Democratic National Chairman Paul G. Kirk Jr., as part of an effort to reduce the power of special-interest groups within the party, yesterday urged organized labor not to endorse a presidential candidate in 1988 before the party's nominating convention.

"In my view, the trade-union movement can strengthen the party's nominee by refraining from an early endorsement," Kirk told a meeting of the Communications Workers of America. "Let the candidates use the primary process to develop and to demonstrate their own broad political appeal and their own strong political base before giving one your full and united backing."

Kirk's recommendation was implied criticism that the AFL-CIO's endorsement of Democrat Walter F. Mondale months before the first primary or caucus of 1984 had contributed to Mondale's landslide loss to President Reagan and hurt the party's image. Mondale's Democratic opponents attempted to turn the endorsement against him, charging that he was a captive of special interests, but his advisers said the endorsement never significantly hurt him with voters and was instrumental in winning the nomination.

It was also the second time since Kirk's election as chairman that he has taken on a major Democratic Party constituency.

On the day of his election, he refused to accede to a recommendation by the Democratic National Committee Black Caucus that Mayor Richard G. Hatcher of Gary, Ind., be elected committee vice chairman. Instead, Kirk put the vice chairmanship to a vote of the full DNC, and Hatcher was defeated by Illinois Comptroller Roland Burris.

Kirk said he would take the same message to other groups, such as the National Organization for Women, which made early endorsements in the 1984 process.

Kirk said his latest proposal is "far from an offensive against labor," which strongly supported his election as chairman. He refused to criticize directly the decision to endorse Mondale and said that, whatever labor does in 1988, it should do so in a united way.

But he said he preferred to see labor "use that unity not to demonstrate the strength you possess within the Democratic Party but to help the party reclaim its rightful political heritage with the American people."

Rex Hardesty, an AFL-CIO spokesman, said yesterday, "I think the chairman's entitled to his opinion, even if it is a little premature."

AFL-CIO President Lane Kirkland, who pushed the early-endorsement policy in 1984 in an effort to reassert labor's power inside the party and help produce a presidential nominee more to its liking, said recently the chances are "very good" that labor will seriously consider doing the same thing in 1988.

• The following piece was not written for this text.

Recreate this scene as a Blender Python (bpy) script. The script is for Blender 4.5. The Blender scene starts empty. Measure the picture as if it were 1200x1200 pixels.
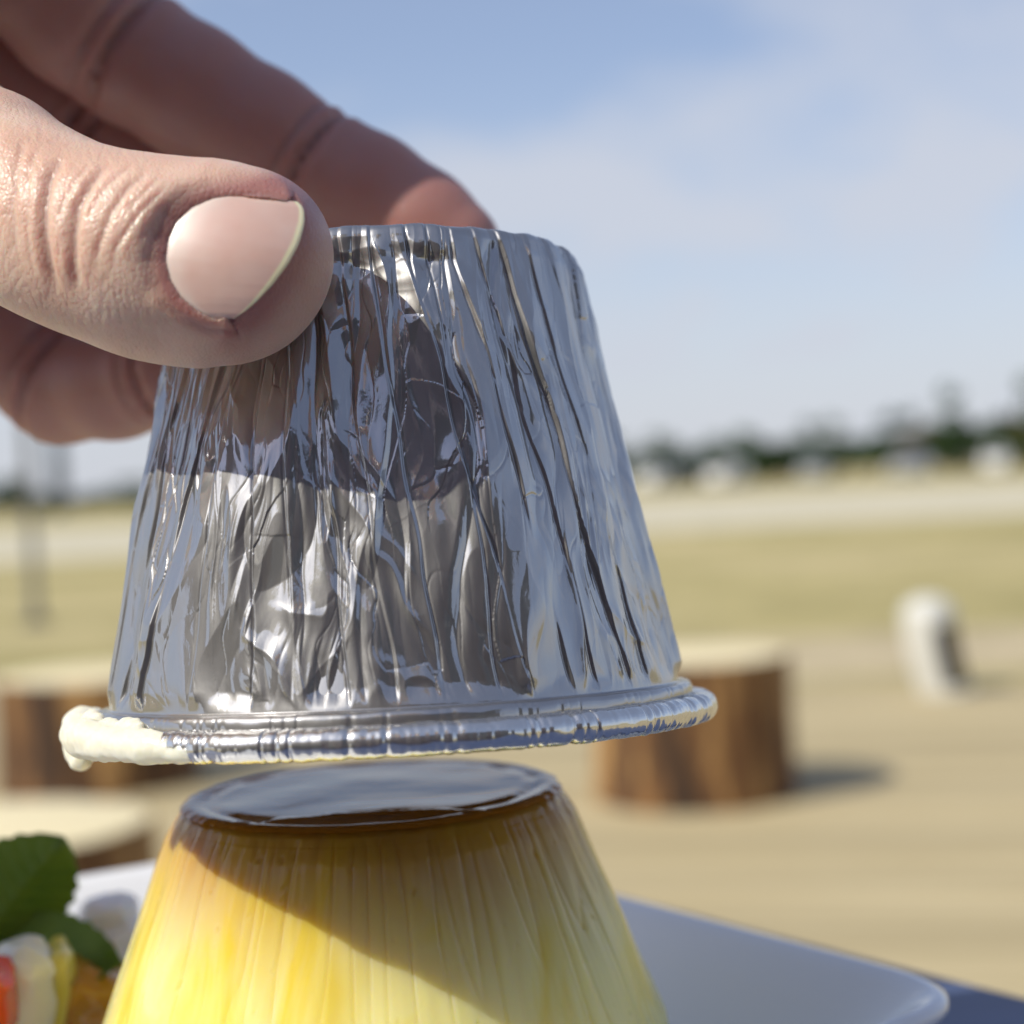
import bpy, bmesh, math, random
import numpy as np
from mathutils import Vector, Matrix

random.seed(7)
SC = bpy.context.scene
COL = SC.collection

# ------------------------------------------------------------------ camera
F = 2000.0                       # focal length in photo pixels (1200 px wide)
ROLL = math.radians(2.8)
PITCH = math.radians(-0.95)
CAM = Vector((0.0, 0.0, 0.8035))
c_r = Vector((math.cos(ROLL), 0, -math.sin(ROLL)))
fwd0 = Vector((0, 1, 0))
up0 = Vector((math.sin(ROLL), 0, math.cos(ROLL)))
c_f = (fwd0 * math.cos(PITCH) + Vector((0, 0, 1)) * math.sin(PITCH)).normalized()
c_r = (c_r - c_f * c_r.dot(c_f)).normalized()
c_u = c_r.cross(c_f).normalized()
cam = bpy.data.objects.new('camera', bpy.data.cameras.new('camera'))
COL.objects.link(cam)
cam.matrix_world = Matrix(((c_r.x, c_u.x, -c_f.x, CAM.x), (c_r.y, c_u.y, -c_f.y, CAM.y),
                           (c_r.z, c_u.z, -c_f.z, CAM.z), (0, 0, 0, 1)))
cam.data.sensor_width = 36
cam.data.lens = F / 1200 * 36
cam.data.clip_start = 0.005
cam.data.clip_end = 3000
cam.data.dof.use_dof = True
cam.data.dof.focus_distance = 0.178
cam.data.dof.aperture_fstop = 16.5
cam.data.dof.aperture_blades = 0
SC.camera = cam

# ------------------------------------------------------------------ sky, sun, exposure
SUN_EL = math.radians(45)
SUN_AZ = math.radians(31)          # from the left (-x), turned slightly to the camera's side
sun_dir = Vector((-math.cos(SUN_EL) * math.cos(SUN_AZ), -math.cos(SUN_EL) * math.sin(SUN_AZ), math.sin(SUN_EL)))
W = bpy.data.worlds.new('World'); SC.world = W; W.use_nodes = True
nt = W.node_tree; nt.nodes.clear()
def wn(t): return nt.nodes.new(t)
sky = wn('ShaderNodeTexSky'); sky.sky_type = 'NISHITA'; sky.sun_disc = False
sky.sun_elevation = SUN_EL
sky.sun_rotation = math.atan2(sun_dir.x, sun_dir.y)
sky.air_density = 1.0; sky.dust_density = 0.6; sky.ozone_density = 3.0
tc = wn('ShaderNodeTexCoord')
mp = wn('ShaderNodeMapping'); mp.inputs['Rotation'].default_value = (0.0, 0.35, 0.3); mp.inputs['Scale'].default_value = (3.0, 3.0, 6.5)
mp.inputs['Location'].default_value = (5.3, 1.1, 2.1)
nz = wn('ShaderNodeTexNoise'); nz.inputs['Scale'].default_value = 1.35; nz.inputs['Detail'].default_value = 5; nz.inputs['Roughness'].default_value = 0.55
cr = wn('ShaderNodeValToRGB'); cr.color_ramp.elements[0].position = 0.36; cr.color_ramp.elements[1].position = 0.66
cr.color_ramp.elements[0].color = (0.0, 0.0, 0.0, 1); cr.color_ramp.elements[1].color = (0.9, 0.9, 0.9, 1)
cm = wn('ShaderNodeMixRGB'); cm.inputs['Color2'].default_value = (4.6, 4.85, 5.5, 1)
bg = wn('ShaderNodeBackground'); bg.inputs['Strength'].default_value = 0.105
wo = wn('ShaderNodeOutputWorld')
L = nt.links.new
L(tc.outputs['Generated'], mp.inputs['Vector']); L(mp.outputs['Vector'], nz.inputs['Vector'])
sx = wn('ShaderNodeSeparateXYZ'); L(tc.outputs['Generated'], sx.inputs[0])
hz = wn('ShaderNodeMapRange'); hz.interpolation_type = 'SMOOTHSTEP'
hz.inputs['From Min'].default_value = 0.0; hz.inputs['From Max'].default_value = 0.26; hz.inputs['To Min'].default_value = 0.85; hz.inputs['To Max'].default_value = 0.22
L(sx.outputs['Z'], hz.inputs['Value'])
th_ = wn('ShaderNodeMapRange'); th_.inputs['From Min'].default_value = 0.2; th_.inputs['From Max'].default_value = 0.6; th_.inputs['To Min'].default_value = 1.0; th_.inputs['To Max'].default_value = 0.25
L(sx.outputs['Z'], th_.inputs['Value'])
ml_ = wn('ShaderNodeMath'); ml_.operation = 'MULTIPLY'; L(cr.outputs['Color'], ml_.inputs[0]); L(th_.outputs['Result'], ml_.inputs[1])
mxx = wn('ShaderNodeMath'); mxx.operation = 'MAXIMUM'; L(hz.outputs['Result'], mxx.inputs[0]); L(ml_.outputs[0], mxx.inputs[1])
L(nz.outputs['Fac'], cr.inputs['Fac']); L(mxx.outputs[0], cm.inputs['Fac'])
wb = wn('ShaderNodeMixRGB'); wb.blend_type = 'MULTIPLY'; wb.inputs['Fac'].default_value = 1.0; wb.inputs['Color2'].default_value = (1.05, 0.985, 1.02, 1)
L(sky.outputs['Color'], wb.inputs['Color1']); L(wb.outputs['Color'], cm.inputs['Color1']); L(cm.outputs['Color'], bg.inputs['Color']); L(bg.outputs['Background'], wo.inputs['Surface'])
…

Hardesty said the important thing for labor is to remain united in 1988 rather than repeating mistakes of past elections when "unions were very, very active against each other." In 1980, unions split over their support for President Jimmy Carter and Sen. Edward M. Kennedy (D-Mass.).

CWA President Glenn Watts also voiced a lukewarm reaction to Kirk's proposal.

New York Gov. Mario M. Cuomo (D), a potential 1988 presidential candidate who has enjoyed strong labor support, said yesterday that he does not care whether labor endorses early but that he supports Kirk's aggressiveness.

William Carrick, Kennedy's political director, said Kennedy "stands ready to work with Lane Kirkland and Paul Kirk" to "capture the loyalty and support of working men and women."